* **Task requirements**:
Copy every line of the data in which the word "pixels" occurs.

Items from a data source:
==================================================
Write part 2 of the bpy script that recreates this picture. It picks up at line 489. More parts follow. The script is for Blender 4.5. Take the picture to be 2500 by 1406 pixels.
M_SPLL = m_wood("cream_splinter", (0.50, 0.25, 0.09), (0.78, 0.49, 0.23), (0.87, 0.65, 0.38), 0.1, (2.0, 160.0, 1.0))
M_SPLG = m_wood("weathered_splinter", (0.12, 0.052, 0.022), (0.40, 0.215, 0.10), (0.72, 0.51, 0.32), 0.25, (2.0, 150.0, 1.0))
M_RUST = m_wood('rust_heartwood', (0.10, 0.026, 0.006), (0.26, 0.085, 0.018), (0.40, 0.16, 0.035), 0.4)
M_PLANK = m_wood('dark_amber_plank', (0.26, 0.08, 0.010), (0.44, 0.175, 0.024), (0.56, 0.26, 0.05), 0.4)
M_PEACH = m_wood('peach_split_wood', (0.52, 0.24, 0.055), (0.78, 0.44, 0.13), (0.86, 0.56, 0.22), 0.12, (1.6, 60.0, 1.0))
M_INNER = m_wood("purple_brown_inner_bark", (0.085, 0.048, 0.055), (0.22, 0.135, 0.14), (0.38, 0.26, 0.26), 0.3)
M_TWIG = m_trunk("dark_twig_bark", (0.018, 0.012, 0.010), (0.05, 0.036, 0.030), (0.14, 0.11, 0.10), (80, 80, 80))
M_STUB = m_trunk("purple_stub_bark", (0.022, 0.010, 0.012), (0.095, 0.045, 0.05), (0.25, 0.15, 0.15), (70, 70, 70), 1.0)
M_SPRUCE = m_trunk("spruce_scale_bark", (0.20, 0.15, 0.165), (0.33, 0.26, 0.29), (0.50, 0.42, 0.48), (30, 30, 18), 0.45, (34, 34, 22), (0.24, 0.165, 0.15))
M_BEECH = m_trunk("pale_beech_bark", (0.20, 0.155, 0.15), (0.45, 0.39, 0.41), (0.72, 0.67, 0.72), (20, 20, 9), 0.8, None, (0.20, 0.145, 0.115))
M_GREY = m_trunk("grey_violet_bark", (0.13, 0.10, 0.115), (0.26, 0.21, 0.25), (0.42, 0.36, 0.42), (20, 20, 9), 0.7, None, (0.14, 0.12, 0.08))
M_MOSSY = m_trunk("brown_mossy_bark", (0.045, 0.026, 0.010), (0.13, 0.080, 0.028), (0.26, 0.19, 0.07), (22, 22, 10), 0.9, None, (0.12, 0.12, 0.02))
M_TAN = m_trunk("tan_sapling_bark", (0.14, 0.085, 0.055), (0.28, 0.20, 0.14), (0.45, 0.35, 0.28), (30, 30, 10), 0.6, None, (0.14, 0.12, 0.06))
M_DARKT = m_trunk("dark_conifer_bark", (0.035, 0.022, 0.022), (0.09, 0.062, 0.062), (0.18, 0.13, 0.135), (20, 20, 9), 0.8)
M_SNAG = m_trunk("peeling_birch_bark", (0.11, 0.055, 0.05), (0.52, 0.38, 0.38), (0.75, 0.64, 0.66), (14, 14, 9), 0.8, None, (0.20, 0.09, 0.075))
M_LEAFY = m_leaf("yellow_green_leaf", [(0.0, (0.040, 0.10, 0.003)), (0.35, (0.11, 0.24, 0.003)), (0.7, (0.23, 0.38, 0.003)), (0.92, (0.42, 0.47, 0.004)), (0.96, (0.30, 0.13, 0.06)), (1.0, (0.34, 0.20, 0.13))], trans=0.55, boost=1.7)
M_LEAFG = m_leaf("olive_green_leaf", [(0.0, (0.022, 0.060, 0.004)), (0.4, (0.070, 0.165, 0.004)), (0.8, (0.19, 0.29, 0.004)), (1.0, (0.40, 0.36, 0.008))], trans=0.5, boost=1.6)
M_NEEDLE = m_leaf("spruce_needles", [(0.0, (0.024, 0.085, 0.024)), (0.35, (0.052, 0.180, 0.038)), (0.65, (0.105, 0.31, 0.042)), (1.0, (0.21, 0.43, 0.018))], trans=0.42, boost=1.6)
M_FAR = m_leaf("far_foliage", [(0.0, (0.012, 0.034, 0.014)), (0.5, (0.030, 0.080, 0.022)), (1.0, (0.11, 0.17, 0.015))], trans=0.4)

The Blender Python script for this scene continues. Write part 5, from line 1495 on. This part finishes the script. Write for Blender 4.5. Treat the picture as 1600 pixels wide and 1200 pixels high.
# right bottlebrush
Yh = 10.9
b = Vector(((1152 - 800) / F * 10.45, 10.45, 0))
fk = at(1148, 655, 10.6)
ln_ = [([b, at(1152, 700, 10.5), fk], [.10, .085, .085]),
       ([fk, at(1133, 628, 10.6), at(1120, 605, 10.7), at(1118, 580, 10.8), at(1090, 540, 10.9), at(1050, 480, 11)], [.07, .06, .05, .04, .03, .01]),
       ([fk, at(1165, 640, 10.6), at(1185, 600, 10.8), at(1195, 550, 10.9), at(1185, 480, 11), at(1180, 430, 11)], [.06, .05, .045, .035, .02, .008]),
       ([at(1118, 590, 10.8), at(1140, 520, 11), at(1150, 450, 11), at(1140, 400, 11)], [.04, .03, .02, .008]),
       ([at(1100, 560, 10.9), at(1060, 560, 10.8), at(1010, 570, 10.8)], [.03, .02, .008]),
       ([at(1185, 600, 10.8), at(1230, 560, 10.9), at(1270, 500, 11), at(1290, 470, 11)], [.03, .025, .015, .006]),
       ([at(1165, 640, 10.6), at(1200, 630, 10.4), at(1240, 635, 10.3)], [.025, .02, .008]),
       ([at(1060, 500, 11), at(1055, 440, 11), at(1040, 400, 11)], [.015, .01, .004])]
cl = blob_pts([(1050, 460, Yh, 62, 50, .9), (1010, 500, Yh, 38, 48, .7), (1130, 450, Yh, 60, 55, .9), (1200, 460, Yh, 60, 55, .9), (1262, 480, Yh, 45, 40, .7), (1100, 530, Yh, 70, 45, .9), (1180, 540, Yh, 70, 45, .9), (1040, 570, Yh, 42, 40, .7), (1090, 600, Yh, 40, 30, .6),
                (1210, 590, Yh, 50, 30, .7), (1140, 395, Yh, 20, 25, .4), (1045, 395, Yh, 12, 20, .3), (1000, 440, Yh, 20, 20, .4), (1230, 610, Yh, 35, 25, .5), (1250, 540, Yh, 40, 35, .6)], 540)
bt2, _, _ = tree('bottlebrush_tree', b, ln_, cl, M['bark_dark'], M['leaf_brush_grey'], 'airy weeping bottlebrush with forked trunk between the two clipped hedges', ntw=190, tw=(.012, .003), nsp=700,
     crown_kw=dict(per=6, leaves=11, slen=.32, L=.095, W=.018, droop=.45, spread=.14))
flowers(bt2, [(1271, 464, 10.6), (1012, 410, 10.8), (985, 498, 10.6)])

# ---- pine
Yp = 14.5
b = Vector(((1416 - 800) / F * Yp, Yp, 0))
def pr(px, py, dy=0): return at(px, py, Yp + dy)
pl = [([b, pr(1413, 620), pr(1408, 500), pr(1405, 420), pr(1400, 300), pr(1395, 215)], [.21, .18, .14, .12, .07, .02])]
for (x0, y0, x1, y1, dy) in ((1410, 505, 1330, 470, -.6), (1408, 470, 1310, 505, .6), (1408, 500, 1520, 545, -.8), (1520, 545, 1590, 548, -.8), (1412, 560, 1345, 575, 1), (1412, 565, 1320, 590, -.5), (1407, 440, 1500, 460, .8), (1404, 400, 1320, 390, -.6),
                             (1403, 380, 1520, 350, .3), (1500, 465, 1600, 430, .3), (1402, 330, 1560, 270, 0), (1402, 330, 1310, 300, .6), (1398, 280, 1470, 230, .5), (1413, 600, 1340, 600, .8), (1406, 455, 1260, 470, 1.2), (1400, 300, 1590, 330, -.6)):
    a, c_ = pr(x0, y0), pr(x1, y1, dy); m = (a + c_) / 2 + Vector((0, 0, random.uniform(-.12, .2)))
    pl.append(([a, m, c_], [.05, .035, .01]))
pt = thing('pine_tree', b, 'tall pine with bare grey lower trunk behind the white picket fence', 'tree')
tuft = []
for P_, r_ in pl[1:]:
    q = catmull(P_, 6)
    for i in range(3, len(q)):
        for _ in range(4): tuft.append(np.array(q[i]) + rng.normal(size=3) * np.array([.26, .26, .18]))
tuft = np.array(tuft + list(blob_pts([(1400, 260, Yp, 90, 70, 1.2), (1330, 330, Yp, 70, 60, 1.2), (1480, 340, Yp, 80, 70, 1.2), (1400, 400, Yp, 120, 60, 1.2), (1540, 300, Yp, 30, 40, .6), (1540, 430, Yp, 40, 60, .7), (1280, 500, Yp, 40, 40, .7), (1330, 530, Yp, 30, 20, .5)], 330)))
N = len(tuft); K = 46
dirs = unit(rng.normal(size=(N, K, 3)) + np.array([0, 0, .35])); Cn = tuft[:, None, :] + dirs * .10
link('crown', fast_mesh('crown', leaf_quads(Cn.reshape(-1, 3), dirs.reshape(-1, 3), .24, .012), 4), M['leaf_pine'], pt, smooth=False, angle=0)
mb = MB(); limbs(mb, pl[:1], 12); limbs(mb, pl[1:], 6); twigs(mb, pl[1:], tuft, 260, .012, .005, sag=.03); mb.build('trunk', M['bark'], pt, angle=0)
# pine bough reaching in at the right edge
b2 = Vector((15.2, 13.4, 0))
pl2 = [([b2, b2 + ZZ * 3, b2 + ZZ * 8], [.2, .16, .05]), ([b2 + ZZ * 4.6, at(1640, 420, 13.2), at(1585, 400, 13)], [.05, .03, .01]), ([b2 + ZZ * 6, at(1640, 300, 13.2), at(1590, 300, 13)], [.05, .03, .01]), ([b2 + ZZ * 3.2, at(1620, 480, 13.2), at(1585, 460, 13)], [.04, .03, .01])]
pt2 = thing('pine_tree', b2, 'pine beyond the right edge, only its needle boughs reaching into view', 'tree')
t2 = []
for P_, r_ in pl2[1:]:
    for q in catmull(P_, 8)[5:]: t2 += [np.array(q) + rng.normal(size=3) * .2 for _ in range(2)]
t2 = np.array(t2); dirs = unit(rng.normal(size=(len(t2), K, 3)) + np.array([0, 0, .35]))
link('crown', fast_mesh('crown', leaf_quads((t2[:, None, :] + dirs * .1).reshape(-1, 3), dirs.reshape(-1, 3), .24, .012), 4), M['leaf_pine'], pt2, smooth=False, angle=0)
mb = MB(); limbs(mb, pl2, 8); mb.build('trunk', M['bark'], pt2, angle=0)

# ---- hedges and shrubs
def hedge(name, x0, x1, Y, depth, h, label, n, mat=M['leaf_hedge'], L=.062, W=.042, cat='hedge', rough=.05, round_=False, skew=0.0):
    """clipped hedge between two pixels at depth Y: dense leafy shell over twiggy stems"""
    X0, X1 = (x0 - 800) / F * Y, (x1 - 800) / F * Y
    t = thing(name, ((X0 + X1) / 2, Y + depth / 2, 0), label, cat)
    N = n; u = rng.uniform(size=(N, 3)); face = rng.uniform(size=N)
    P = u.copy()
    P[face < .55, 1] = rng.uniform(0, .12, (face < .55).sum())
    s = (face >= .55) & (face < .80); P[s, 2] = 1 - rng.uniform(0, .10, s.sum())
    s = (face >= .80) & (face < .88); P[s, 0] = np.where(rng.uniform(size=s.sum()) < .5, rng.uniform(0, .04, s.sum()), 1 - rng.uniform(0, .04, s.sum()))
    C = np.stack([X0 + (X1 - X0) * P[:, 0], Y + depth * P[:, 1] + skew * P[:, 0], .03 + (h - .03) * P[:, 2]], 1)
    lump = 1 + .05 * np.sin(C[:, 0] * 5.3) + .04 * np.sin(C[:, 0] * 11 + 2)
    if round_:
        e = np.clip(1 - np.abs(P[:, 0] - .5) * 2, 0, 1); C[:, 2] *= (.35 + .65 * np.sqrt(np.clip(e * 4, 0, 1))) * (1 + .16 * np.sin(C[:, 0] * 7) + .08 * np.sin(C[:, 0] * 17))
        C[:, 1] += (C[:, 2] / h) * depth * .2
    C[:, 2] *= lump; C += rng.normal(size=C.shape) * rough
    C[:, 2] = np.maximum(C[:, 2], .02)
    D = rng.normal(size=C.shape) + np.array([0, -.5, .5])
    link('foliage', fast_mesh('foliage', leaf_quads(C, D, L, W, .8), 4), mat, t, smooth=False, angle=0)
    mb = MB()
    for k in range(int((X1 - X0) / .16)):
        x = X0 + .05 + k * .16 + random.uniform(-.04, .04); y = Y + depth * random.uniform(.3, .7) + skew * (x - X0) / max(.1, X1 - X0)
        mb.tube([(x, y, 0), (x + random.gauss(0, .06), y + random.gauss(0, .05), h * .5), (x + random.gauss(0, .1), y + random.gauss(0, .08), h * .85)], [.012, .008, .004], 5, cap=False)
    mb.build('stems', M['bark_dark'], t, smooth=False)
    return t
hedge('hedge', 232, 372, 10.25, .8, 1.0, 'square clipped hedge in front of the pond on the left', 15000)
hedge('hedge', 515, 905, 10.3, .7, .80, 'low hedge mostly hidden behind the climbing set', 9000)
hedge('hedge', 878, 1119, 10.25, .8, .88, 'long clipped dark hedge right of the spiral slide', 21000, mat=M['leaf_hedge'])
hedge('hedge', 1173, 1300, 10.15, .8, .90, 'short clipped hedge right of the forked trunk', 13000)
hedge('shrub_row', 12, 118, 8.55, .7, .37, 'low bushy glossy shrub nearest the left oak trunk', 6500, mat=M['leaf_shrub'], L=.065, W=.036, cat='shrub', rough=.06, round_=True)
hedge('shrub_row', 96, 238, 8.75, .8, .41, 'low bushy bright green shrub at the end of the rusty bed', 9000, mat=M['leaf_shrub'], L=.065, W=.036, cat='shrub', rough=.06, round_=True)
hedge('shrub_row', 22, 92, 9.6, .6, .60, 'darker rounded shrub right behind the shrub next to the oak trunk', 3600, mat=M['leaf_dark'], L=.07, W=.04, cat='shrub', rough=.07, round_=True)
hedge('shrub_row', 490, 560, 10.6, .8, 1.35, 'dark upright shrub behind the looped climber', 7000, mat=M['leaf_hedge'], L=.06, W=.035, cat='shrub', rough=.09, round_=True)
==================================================
* **Written solution**:
Write part 2 of the bpy script that recreates this picture. It picks up at line 489. More parts follow. The script is for Blender 4.5. Take the picture to be 2500 by 1406 pixels.
The Blender Python script for this scene continues. Write part 5, from line 1495 on. This part finishes the script. Write for Blender 4.5. Treat the picture as 1600 pixels wide and 1200 pixels high.
    """clipped hedge between two pixels at depth Y: dense leafy shell over twiggy stems"""